## Task to carry out
Repeat the whole listing exactly.

(begin)

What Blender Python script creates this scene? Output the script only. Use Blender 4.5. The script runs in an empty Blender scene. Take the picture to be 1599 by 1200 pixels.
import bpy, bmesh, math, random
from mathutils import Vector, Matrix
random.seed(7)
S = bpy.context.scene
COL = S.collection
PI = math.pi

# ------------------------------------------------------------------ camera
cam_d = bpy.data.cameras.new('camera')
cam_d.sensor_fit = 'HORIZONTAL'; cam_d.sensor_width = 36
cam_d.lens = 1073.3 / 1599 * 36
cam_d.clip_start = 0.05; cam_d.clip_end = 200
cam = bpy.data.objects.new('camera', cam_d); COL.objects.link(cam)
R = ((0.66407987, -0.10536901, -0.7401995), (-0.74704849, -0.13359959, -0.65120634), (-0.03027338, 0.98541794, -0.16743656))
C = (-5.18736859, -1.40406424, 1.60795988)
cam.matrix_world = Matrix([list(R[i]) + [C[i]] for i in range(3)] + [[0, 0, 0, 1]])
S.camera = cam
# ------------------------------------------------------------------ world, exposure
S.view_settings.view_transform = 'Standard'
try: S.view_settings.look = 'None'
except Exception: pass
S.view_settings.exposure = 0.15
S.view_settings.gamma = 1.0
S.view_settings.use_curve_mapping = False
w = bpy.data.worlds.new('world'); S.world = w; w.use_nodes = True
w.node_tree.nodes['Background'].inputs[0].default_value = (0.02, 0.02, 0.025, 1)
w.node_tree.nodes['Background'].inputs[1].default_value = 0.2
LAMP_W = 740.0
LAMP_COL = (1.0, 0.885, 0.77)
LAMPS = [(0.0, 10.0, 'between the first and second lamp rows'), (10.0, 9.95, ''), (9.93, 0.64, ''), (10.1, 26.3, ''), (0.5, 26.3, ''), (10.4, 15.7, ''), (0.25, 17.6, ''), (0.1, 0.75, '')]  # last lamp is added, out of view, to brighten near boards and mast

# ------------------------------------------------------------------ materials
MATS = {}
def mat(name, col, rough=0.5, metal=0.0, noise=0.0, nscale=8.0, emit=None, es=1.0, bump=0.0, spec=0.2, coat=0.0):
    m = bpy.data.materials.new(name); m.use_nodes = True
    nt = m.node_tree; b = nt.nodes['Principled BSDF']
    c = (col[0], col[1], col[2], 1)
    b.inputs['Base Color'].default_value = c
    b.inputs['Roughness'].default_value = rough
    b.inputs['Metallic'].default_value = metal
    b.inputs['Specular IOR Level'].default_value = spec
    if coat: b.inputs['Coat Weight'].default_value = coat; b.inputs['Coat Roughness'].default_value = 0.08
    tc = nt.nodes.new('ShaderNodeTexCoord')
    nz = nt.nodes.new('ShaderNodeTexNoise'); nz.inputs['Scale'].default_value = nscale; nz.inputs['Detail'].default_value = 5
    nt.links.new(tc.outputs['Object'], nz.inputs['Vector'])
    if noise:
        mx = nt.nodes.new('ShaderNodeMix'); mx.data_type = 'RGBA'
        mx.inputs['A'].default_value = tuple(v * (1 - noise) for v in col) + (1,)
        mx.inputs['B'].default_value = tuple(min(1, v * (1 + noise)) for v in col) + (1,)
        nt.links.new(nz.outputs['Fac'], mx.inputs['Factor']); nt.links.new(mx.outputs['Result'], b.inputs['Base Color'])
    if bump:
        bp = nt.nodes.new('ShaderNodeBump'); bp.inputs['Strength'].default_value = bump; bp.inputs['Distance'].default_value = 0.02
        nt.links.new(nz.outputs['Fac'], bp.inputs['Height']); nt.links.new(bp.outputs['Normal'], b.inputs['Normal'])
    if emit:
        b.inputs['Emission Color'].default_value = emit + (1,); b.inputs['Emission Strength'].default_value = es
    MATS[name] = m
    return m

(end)

## Task answer
What Blender Python script creates this scene? Output the script only. Use Blender 4.5. The script runs in an empty Blender scene. Take the picture to be 1599 by 1200 pixels.
import bpy, bmesh, math, random
from mathutils import Vector, Matrix
random.seed(7)
S = bpy.context.scene
COL = S.collection
PI = math.pi

# ------------------------------------------------------------------ camera
cam_d = bpy.data.cameras.new('camera')
cam_d.sensor_fit = 'HORIZONTAL'; cam_d.sensor_width = 36
cam_d.lens = 1073.3 / 1599 * 36
cam_d.clip_start = 0.05; cam_d.clip_end = 200
cam = bpy.data.objects.new('camera', cam_d); COL.objects.link(cam)
R = ((0.66407987, -0.10536901, -0.7401995), (-0.74704849, -0.13359959, -0.65120634), (-0.03027338, 0.98541794, -0.16743656))
C = (-5.18736859, -1.40406424, 1.60795988)
cam.matrix_world = Matrix([list(R[i]) + [C[i]] for i in range(3)] + [[0, 0, 0, 1]])
S.camera = cam
# ------------------------------------------------------------------ world, exposure
S.view_settings.view_transform = 'Standard'
try: S.view_settings.look = 'None'
except Exception: pass
S.view_settings.exposure = 0.15
S.view_settings.gamma = 1.0
S.view_settings.use_curve_mapping = False
w = bpy.data.worlds.new('world'); S.world = w; w.use_nodes = True
w.node_tree.nodes['Background'].inputs[0].default_value = (0.02, 0.02, 0.025, 1)
w.node_tree.nodes['Background'].inputs[1].default_value = 0.2
LAMP_W = 740.0
LAMP_COL = (1.0, 0.885, 0.77)
LAMPS = [(0.0, 10.0, 'between the first and second lamp rows'), (10.0, 9.95, ''), (9.93, 0.64, ''), (10.1, 26.3, ''), (0.5, 26.3, ''), (10.4, 15.7, ''), (0.25, 17.6, ''), (0.1, 0.75, '')]  # last lamp is added, out of view, to brighten near boards and mast

# ------------------------------------------------------------------ materials
MATS = {}
def mat(name, col, rough=0.5, metal=0.0, noise=0.0, nscale=8.0, emit=None, es=1.0, bump=0.0, spec=0.2, coat=0.0):
    m = bpy.data.materials.new(name); m.use_nodes = True
    nt = m.node_tree; b = nt.nodes['Principled BSDF']
    c = (col[0], col[1], col[2], 1)
    b.inputs['Base Color'].default_value = c
    b.inputs['Roughness'].default_value = rough
    b.inputs['Metallic'].default_value = metal
    b.inputs['Specular IOR Level'].default_value = spec
    if coat: b.inputs['Coat Weight'].default_value = coat; b.inputs['Coat Roughness'].default_value = 0.08
    tc = nt.nodes.new('ShaderNodeTexCoord')
    nz = nt.nodes.new('ShaderNodeTexNoise'); nz.inputs['Scale'].default_value = nscale; nz.inputs['Detail'].default_value = 5
    nt.links.new(tc.outputs['Object'], nz.inputs['Vector'])
    if noise:
        mx = nt.nodes.new('ShaderNodeMix'); mx.data_type = 'RGBA'
        mx.inputs['A'].default_value = tuple(v * (1 - noise) for v in col) + (1,)
        mx.inputs['B'].default_value = tuple(min(1, v * (1 + noise)) for v in col) + (1,)
        nt.links.new(nz.outputs['Fac'], mx.inputs['Factor']); nt.links.new(mx.outputs['Result'], b.inputs['Base Color'])
    if bump:
        bp = nt.nodes.new('ShaderNodeBump'); bp.inputs['Strength'].default_value = bump; bp.inputs['Distance'].default_value = 0.02
        nt.links.new(nz.outputs['Fac'], bp.inputs['Height']); nt.links.new(bp.outputs['Normal'], b.inputs['Normal'])
    if emit:
        b.inputs['Emission Color'].default_value = emit + (1,); b.inputs['Emission Strength'].default_value = es
    MATS[name] = m
    return m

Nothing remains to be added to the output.